What is the policy reason behind sustaining copyrights beyond the author's death

Still trying to understand the thread’s confusion it occurs to me that some Dopers might simply be unaware that Copyright terms were extended in 1998, even for already-dead creators. The creator of Winnie the Pooh had been dead 42 years when his rights were extended.

(Googling, I see there is a lawsuit in which Disney and Milne’s granddaughter are on the same side, but its details, however interesting, may be tangential to this discussion.)

Exactly. Many people seem to have the bizarre idea that their kind of property should be protected but not other peoples’ kind of property. This wouldn’t pass the smell test in an average Kindergarten dispute, but for some reason entire political philosophies seem to be built around it and people pretend that’s respectable.

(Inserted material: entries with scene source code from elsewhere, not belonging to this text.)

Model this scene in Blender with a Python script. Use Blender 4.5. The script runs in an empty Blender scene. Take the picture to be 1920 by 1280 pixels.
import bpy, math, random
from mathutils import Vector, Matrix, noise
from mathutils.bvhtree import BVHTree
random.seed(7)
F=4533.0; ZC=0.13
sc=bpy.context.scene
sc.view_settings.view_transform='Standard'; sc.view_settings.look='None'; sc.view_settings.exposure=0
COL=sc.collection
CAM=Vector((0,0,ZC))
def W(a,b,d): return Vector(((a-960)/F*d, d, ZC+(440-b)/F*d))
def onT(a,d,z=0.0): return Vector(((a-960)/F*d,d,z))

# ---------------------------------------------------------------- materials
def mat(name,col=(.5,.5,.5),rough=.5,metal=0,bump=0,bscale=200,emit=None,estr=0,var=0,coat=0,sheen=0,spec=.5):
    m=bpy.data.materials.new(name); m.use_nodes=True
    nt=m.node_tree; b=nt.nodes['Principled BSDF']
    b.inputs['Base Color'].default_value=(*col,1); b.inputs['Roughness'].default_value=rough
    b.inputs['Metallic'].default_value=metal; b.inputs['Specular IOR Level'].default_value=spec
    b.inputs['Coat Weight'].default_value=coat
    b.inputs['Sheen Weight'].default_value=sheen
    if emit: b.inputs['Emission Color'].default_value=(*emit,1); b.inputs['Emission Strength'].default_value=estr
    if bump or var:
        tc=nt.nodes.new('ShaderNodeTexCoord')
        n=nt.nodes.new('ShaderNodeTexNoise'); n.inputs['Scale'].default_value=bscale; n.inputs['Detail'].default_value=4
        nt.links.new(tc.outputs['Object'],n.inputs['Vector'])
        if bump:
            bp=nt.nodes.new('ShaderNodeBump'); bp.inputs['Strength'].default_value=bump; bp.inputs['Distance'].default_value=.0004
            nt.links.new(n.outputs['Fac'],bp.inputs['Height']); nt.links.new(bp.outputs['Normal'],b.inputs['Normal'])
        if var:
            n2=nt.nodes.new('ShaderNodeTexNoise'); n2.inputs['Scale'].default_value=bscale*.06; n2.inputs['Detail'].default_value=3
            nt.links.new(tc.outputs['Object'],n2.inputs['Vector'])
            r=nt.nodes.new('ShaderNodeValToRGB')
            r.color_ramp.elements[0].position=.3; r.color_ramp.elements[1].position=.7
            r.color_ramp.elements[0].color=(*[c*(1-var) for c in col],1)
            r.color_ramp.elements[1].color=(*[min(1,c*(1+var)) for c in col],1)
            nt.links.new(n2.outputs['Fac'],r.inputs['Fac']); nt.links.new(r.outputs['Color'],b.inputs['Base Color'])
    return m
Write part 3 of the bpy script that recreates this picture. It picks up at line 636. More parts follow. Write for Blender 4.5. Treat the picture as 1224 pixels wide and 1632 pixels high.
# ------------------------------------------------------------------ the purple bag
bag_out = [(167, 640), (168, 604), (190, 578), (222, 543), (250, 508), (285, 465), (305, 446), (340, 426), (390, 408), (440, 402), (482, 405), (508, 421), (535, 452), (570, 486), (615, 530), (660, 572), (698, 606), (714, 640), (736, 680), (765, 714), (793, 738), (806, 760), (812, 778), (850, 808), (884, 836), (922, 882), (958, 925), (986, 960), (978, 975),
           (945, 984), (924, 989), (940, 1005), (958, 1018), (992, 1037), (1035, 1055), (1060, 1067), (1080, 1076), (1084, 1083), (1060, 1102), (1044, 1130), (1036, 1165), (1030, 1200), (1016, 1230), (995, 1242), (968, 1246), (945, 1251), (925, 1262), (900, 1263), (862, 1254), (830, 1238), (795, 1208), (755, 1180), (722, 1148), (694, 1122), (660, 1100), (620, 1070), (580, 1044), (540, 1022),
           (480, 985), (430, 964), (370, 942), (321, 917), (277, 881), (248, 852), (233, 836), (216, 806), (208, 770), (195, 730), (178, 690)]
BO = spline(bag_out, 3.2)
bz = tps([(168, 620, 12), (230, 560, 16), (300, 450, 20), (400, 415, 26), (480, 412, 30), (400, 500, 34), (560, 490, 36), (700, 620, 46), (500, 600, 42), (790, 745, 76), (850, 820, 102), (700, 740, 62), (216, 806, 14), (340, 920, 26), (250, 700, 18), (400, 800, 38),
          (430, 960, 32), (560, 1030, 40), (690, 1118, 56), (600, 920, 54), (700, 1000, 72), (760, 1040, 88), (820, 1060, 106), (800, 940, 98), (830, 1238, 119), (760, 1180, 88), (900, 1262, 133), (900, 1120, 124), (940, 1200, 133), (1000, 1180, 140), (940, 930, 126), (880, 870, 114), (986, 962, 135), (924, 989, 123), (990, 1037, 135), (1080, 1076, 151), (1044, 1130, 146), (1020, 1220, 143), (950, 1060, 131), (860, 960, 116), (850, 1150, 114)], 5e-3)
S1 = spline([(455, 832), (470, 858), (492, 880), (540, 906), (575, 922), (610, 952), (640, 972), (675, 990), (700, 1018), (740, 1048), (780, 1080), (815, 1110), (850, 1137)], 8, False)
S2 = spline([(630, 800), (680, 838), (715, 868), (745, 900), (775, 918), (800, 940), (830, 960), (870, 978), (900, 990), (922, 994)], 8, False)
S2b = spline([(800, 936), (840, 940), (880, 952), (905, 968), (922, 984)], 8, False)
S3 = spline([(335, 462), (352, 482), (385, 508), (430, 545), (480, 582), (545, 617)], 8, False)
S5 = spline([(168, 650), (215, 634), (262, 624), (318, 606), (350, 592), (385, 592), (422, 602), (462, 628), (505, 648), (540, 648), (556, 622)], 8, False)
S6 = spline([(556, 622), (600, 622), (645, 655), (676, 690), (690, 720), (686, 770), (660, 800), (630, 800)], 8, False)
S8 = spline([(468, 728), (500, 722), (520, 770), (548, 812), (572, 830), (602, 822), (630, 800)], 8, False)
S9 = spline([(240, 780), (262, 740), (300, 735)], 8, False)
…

No, what some of us are saying is that using the word “property” to describe copyrights and patents and trademarks, is incorrect and misleading to begin with. It is a form of the fallacy known as “poisoning the well”: trying to bias the debate in advance by slanting one’s choice of terminology towards the desired conclusion.

It is not a self-evident fact at all that a government-granted monopoly should be considered equivalent to ownership of a piece of physical property. Or that the existence of such monopolies is a good thing in the first place.

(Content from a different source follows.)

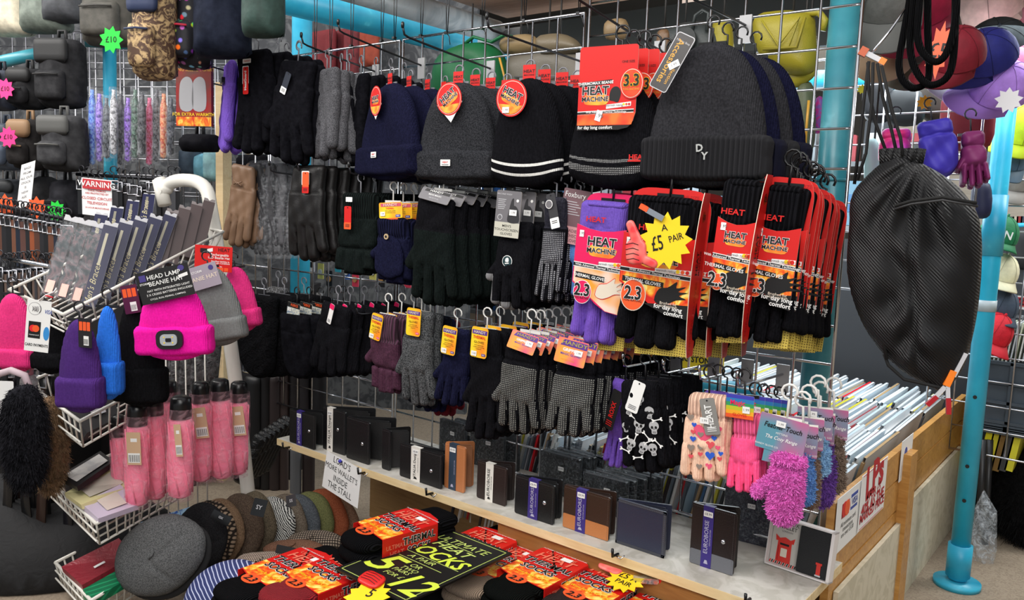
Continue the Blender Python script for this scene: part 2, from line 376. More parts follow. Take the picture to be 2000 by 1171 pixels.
def glove_mesh(w, h, m, style='full', thumb=-1, cuff=.3, T=.011, cm=None, tip=None, dots=None, seed=0, cres=70, folds=.0012):
    """one knitted glove hanging fingers down"""
    f = glove_sdf(w, h, style, thumb, cuff=cuff); mats = [m, cm or m, tip or m, dots or m]
    s = 1 if thumb <= 0 else -1; cx = .06*w*s if thumb else 0
    def mf(x, z):
        k = np.where(z > -cuff*h, 1, 0)
        if tip is not None: k = np.where((z < -.9*h) & ((x-cx)*s < .02*w), 2, k); k = np.where((x*s < -.3*w) & (z < -.6*h), 2, k)
        if dots is not None: k = np.where((z < -(cuff+.02)*h) & (f(x, z) < -.0025), 3, k)
        return k
    ph = seed*1.7
    def hf(x, z, d):
        b = folds*(np.sin(x*150+z*60+ph)+.8*np.sin(z*120-x*90+ph*2))
        b += np.where(z > -cuff*h, -.0018*(np.abs(z+cuff*h) < .006), 0)
        if style == 'flap': b += .003*(sm(-.42*h, -.46*h, z)*(1-sm(-.8*h, -.84*h, z)))
        return b
    b = MB(); b.pillow(f, (-.56*w, -h*1.02, .56*w, .002), h/cres, T, .016, mats, hf=hf, mf=mf,
        warp=lambda V: V+np.stack([.004*np.sin(V[:, 2]*18+ph), .006*np.sin(V[:, 2]*14+ph), 0*V[:, 2]], 1))
    return b
def hook_mb(m, h=.045, r=.0018, w=.011):
    b = MB(); pts = [(0, 0, -.012), (0, 0, h-w*1.6)]
    for k in range(9): a = math.radians(-60+k*34); pts.append((w*math.cos(a)*-1, 0, h-w*.6+w*math.sin(a)))
    b.tube(pts, r, m, 6); b.box((0, 0, -.004), (.05, .003, .006), m); return b
def pair(label, bb, Y=None, D=None, m=BLK, cm=None, style='full', thumb=-1, cuff=.3, T=.011, rz=.1, ry=0, tip=None, dots=None, seed=0, hook=GPL,
         group=None, cat='gloves', name='glove_pair', single=False, hk=.045, T2=.022, wmul=1.0, folds=.0012, rx=0, cres=70):
    loc, w, h = span(*bb, Y=Y, D=D, rz=rz); w *= wmul
    t = thing(name, label, cat, loc, rz, ry=ry, rx=rx, group=group)
    gm = glove_mesh(w, h, m, style, thumb, cuff, T, cm, tip, dots, seed, folds=folds, cres=cres)
    pn = 'mitten' if style == 'mitten' else 'glove'
    a = gm.obj(pn, t)
    if not single:
        b = a.copy(); COL.objects.link(b); b.parent = t; b.location = (.006, T2, -.004); b.rotation_euler = (0, .02, .03)
    if hook is not None: k = hook_mb(hook, hk).obj('hanger_hook', t); k.location = (0, T2*.4, 0)
    t['w'] = w; t['h'] = h
    return t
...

Just for the record: as a software developer by profession, I spend 40 hours per week “creating intellectual property”, so there is no truth to the accusation that I want to have different rules for other people than for myself.

An established near-term contract, maybe. But 70+years of future income and rights that can also continue to be passed on willy-nilly to secondary heirs not even born yet?

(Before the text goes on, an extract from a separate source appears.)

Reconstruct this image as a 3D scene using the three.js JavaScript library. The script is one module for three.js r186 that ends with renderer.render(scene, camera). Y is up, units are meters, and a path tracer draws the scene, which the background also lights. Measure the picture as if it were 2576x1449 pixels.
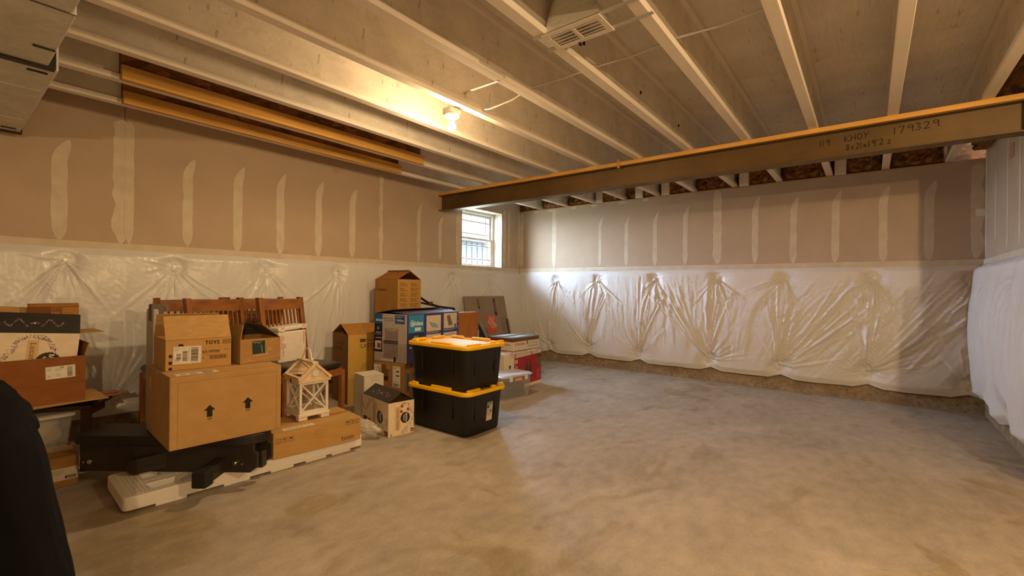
import * as THREE from 'three';
import { RoundedBoxGeometry } from 'three/addons/geometries/RoundedBoxGeometry.js';
import { mergeGeometries, mergeVertices, toCreasedNormals } from 'three/addons/utils/BufferGeometryUtils.js';
import { ImprovedNoise } from 'three/addons/math/ImprovedNoise.js';

// ---------------------------------------------------------------- camera, sky, lamps' levels, exposure
const scene = new THREE.Scene();
const camera = new THREE.PerspectiveCamera(64.35, 2576 / 1449, 0.05, 120);
{
  const yaw = 0.6626, pit = -0.0013;
  camera.position.set(-6.2, 1.177, 4.681);
  camera.lookAt(-6.2 + Math.cos(yaw) * Math.cos(pit), 1.177 + Math.sin(pit), 4.681 - Math.sin(yaw) * Math.cos(pit));
  camera.rotateZ(0.0108);
}
const renderer = new THREE.WebGLRenderer({ antialias: true });
renderer.toneMapping = THREE.LinearToneMapping;
renderer.toneMappingExposure = 1.15;
renderer.shadowMap.enabled = true;
scene.background = new THREE.Color(0.64, 0.8, 1.0);
scene.backgroundIntensity = 80.0;
const WARM = [1.0, 0.69, 0.36];
const BULBS = [{ at: [-3.85, 2.345, 2.275], power: 1.9, down: 3.2, drop: 0 }, { at: [-4.6, 2.28, 6.04], power: 8, drop: 0.07 }, { at: [-7.2, 1.9, 6.59], power: 12, drop: 0.35 }];  // second and third bulbs are out of view, placed to light ceiling and fronts

// ---------------------------------------------------------------- helpers
let seed = 12345;
const rnd = () => { seed = (seed * 1664525 + 1013904223) >>> 0; return seed / 4294967296; };
const rr = (a, b) => a + (b - a) * rnd();
const PN = new ImprovedNoise();
const n3 = (x, y, z) => PN.noise(x, y, z);
const fbm = (x, y, z = 0, o = 4) => { let s = 0, a = 0.5, f = 1; for (let i = 0; i < o; i++) { s += a * PN.noise(x * f + i * 7.3, y * f + i * 3.1, z * f + i); a *= 0.5; f *= 2.03; } return s; };
const clamp = (x, a = 0, b = 1) => Math.min(b, Math.max(a, x));
const sm = (a, b, x) => { const t = clamp((x - a) / (b - a)); return t * t * (3 - 2 * t); };
const lin = (h) => { const c = new THREE.Color(h); return [c.r, c.g, c.b]; };

function canvas(w, h, base, draw) {
  const c = document.createElement('canvas'); c.width = w; c.height = h;
  const g = c.getContext('2d'); g.fillStyle = base; g.fillRect(0, 0, w, h);
  if (draw) draw(g, w, h);
  return c;
}
function tex(c, o = {}) {
  const t = new THREE.CanvasTexture(c);
  if (!o.data) t.colorSpace = THREE.SRGBColorSpace;
  t.wrapS = t.wrapT = THREE.RepeatWrapping; t.anisotropy = 8;
  if (o.rep) t.repeat.set(o.rep[0], o.rep[1]);
  return t;
}
// texture from a function of (u, v) in [0, 1): value grey or rgb (sRGB 0..255)
function fnTex(w, h, f, o = {}) {
  const d = new Uint8Array(w * h * 4);
  for (let y = 0; y < h; y++) for (let x = 0; x < w; x++) {
    const c = f(x / w, y / h, x, y), i = (y * w + x) * 4;
    if (typeof c === 'number') d[i] = d[i + 1] = d[i + 2] = clamp(c, 0, 255); else { d[i] = clamp(c[0], 0, 255); d[i + 1] = clamp(c[1], 0, 255); d[i + 2] = clamp(c[2], 0, 255); }
    d[i + 3] = 255;
  }
  const t = new THREE.DataTexture(d, w, h); t.magFilter = THREE.LinearFilter; t.minFilter = THREE.LinearFilter;
  if (!o.data) t.colorSpace = THREE.SRGBColorSpace;
  t.wrapS = t.wrapT = o.mirror ? THREE.MirroredRepeatWrapping : THREE.RepeatWrapping;
  if (o.rep) t.repeat.set(o.rep[0], o.rep[1]);
  t.needsUpdate = true; return t;
}
const std = (o) => new THREE.MeshStandardMaterial({ roughness: 0.8, ...o });
const phy = (o) => new THREE.MeshPhysicalMaterial({ roughness: 0.6, ...o });

const nonIdx = (g) => (g.index ? g.toNonIndexed() : g);
function bx(w, h, d, x = 0, y = 0, z = 0) { return nonIdx(new THREE.BoxGeometry(w, h, d)).translate(x, y, z); }
function rb(w, h, d, r, x = 0, y = 0, z = 0, s = 2) { return nonIdx(new RoundedBoxGeometry(w, h, d, s, Math.min(r, w / 2.01, h / 2.01, d / 2.01))).translate(x, y, z); }
function box2(a, b) { return bx(b[0] - a[0], b[1] - a[1], b[2] - a[2], (a[0] + b[0]) / 2, (a[1] + b[1]) / 2, (a[2] + b[2]) / 2); }
function rbox2(a, b, r = 0.004) { return rb(b[0] - a[0], b[1] - a[1], b[2] - a[2], r, (a[0] + b[0]) / 2, (a[1] + b[1]) / 2, (a[2] + b[2]) / 2, 1); }
function merge(list) {
  const l = list.map((g) => { const q = nonIdx(g); const r = new THREE.BufferGeometry(); for (const k of ['position', 'normal', 'uv']) r.setAttribute(k, q.attributes[k] ?? new THREE.BufferAttribute(new Float32Array(q.attributes.position.count * 2), 2)); return r; });
  return l.length === 1 ? l[0] : mergeGeometries(l);
}
// uv in metres * s, u running along the axis 'along' where the face has it
function uvm(g, s = 1, along = 0, jitter = true) {
  const q = nonIdx(g), p = q.attributes.position, n = q.attributes.normal, uv = new Float32Array(p.count * 2), ju = jitter ? rnd() : 0, jv = jitter ? rnd() : 0;
  for (let i = 0; i < p.count; i++) {
    const N = [Math.abs(n.getX(i)), Math.abs(n.getY(i)), Math.abs(n.getZ(i))], P = [p.getX(i), p.getY(i), p.getZ(i)];
    const m = N[0] >= N[1] && N[0] >= N[2] ? 0 : N[1] >= N[2] ? 1 : 2, o = [0, 1, 2].filter((k) => k !== m);
    const a = o.includes(along) ? along : o[0], b = o.find((k) => k !== a);
    uv[i * 2] = P[a] * s + ju; uv[i * 2 + 1] = P[b] * s + jv;
  }
  q.setAttribute('uv', new THREE.BufferAttribute(uv, 2)); return q;
}
function tube(pts, r, seg = 24, rad = 6, closed = false) {
  const c = new THREE.CatmullRomCurve3(pts.map((p) => new THREE.Vector3(...p)), closed, 'catmullrom', 0.3);
  return nonIdx(new THREE.TubeGeometry(c, seg, r, rad, closed));
}
function bar(a, b, w, h) {   // a square bar from a to b
  const A = new THREE.Vector3(...a), B = new THREE.Vector3(...b), L = A.distanceTo(B), g = bx(w, h, L);
  const m = new THREE.Matrix4().lookAt(B, A, Math.abs(B.x - A.x) + Math.abs(B.z - A.z) < 1e-4 ? new THREE.Vector3(1, 0, 0) : new THREE.Vector3(0, 1, 0));
  m.setPosition(A.add(B).multiplyScalar(0.5)); return g.applyMatrix4(m);
}
function cyl(r0, r1, h, x = 0, y = 0, z = 0, seg = 20, open = false) { return nonIdx(new THREE.CylinderGeometry(r0, r1, h, seg, 1, open)).translate(x, y, z); }
function prism(pts, depth, bevel = 0) {
  const s = new THREE.Shape(pts.map((p) => new THREE.Vector2(p[0], p[1])));
  return nonIdx(new THREE.ExtrudeGeometry(s, { depth, bevelEnabled: bevel > 0, bevelSize: bevel, bevelThickness: bevel, bevelSegments: 1, curveSegments: 8 }));
}
const used = {};
const numbered = (n) => { used[n] = (used[n] ?? -1) + 1; return used[n] ? n + '_' + String(used[n]).padStart(3, '0') : n; };
const shade = (m) => { m.castShadow = true; m.receiveShadow = true; return m; };
function tag(o, label, category, group) { o.userData.label = label; o.userData.category = category; if (group) o.userData.group = group; return o; }
function thing(name, label, category, pos = [0, 0, 0], turn = 0, group) {
  const o = new THREE.Group(); o.name = numbered(name); o.position.set(...pos); o.rotation.y = turn; scene.add(o); return tag(o, label, category, group);
}
function struct(name) { const o = new THREE.Group(); o.name = name; o.userData.kind = 'structure'; scene.add(o); return o; }
function part(parent, name, geo, mat, label) {
  const m = shade(new THREE.Mesh(Array.isArray(geo) ? merge(geo) : geo, mat)); m.name = name; parent.add(m); if (label) m.userData.label = label; return m;
}
function sub(parent, name, label) { const g = new THREE.Group(); g.name = name; parent.add(g); if (label) g.userData.label = label; return g; }

// ---------------------------------------------------------------- textures and materials
const T = {};
T.card = fnTex(512, 512, (u, v, x, y) => {
  const f = 5 * Math.sin(x * 0.785) * 0.35, n = fbm(u * 6, v * 6, 1, 4) * 22 + n3(u * 90, v * 14, 3) * 5 + n3(u * 200, v * 200, 5) * 4;
  return [186 + f + n, 147 + f + n * 0.9, 90 + f + n * 0.75];
}, { mirror: true });
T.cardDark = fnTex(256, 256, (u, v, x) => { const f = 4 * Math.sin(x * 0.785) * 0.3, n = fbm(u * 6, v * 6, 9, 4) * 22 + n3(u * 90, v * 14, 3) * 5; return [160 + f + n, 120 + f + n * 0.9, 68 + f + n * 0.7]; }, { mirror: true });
T.pine = fnTex(512, 256, (u, v) => {
  const w = v * 9 + fbm(u * 1.5, v * 3, 2, 3) * 1.6, r = Math.abs(Math.sin(w * 3.1)), k = fbm(u * 3, v * 26, 4, 3);
  let kn = 0; for (const [a, b, s] of [[0.2, 0.3, 0.03], [0.55, 0.7, 0.04], [0.83, 0.25, 0.025], [0.4, 0.85, 0.02]]) { const d = Math.hypot((u - a) * 2, v - b) / s; kn += Math.exp(-d * d); }
  const s = 1 - 0.16 * r * r - 0.12 * k - 0.45 * clamp(kn); return [240 * s, 182 * s * (1 - kn * 0.08), 88 * s * (1 - kn * 0.15)];
}, { mirror: true });
T.cherry = fnTex(512, 128, (u, v) => { const k = fbm(u * 4, v * 22, 7, 4), g = fbm(u * 2, v * 3, 3, 3); const s = 1 + 0.35 * k + 0.3 * g; return [142 * s, 88 * s, 38 * s]; }, { mirror: true });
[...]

“Ownership of a piece of physical property” IS “a government-granted monopoly”.

You own your car. You have a monopoly over how it is used. I can’t come and drive it without your permission. If I do you can get the government to make me stop.

Copyrights are just as “real” as mineral rights, or stock options, or pork futures. They exist, like all forms of property, because we pass laws to MAKE them exist. It’s reasonable to argue about what form copyright should take from a practical perspective (What rules produce the best outcome for society?) but treating copyright as some sort of perversion of “natural” ownership is bizarre. It ignores the socially constructed nature of ALL forms of ownership.

Yeah, thanks, The Hamster King. Ownership of land – this is most evident with absentee ownership of land, where one is not physically sitting on the property – is no more real than ownership of software, it’s simply older.

A lot of people don’t think about this very clearly; I’m not sure why. Maybe because it’s easier for them personally to take intellectual property, thanks to music-sharing sites and photocopiers. In the 60s, when hippie types wandered around, they occasionally expressed the feeling that land ownership was immoral and wrongheaded (my point being that, by “squatting” or trespassing, the hippies found it easy to abrogate property rights, much like modern kids with computers find it easy to copy a lot of intellectual property).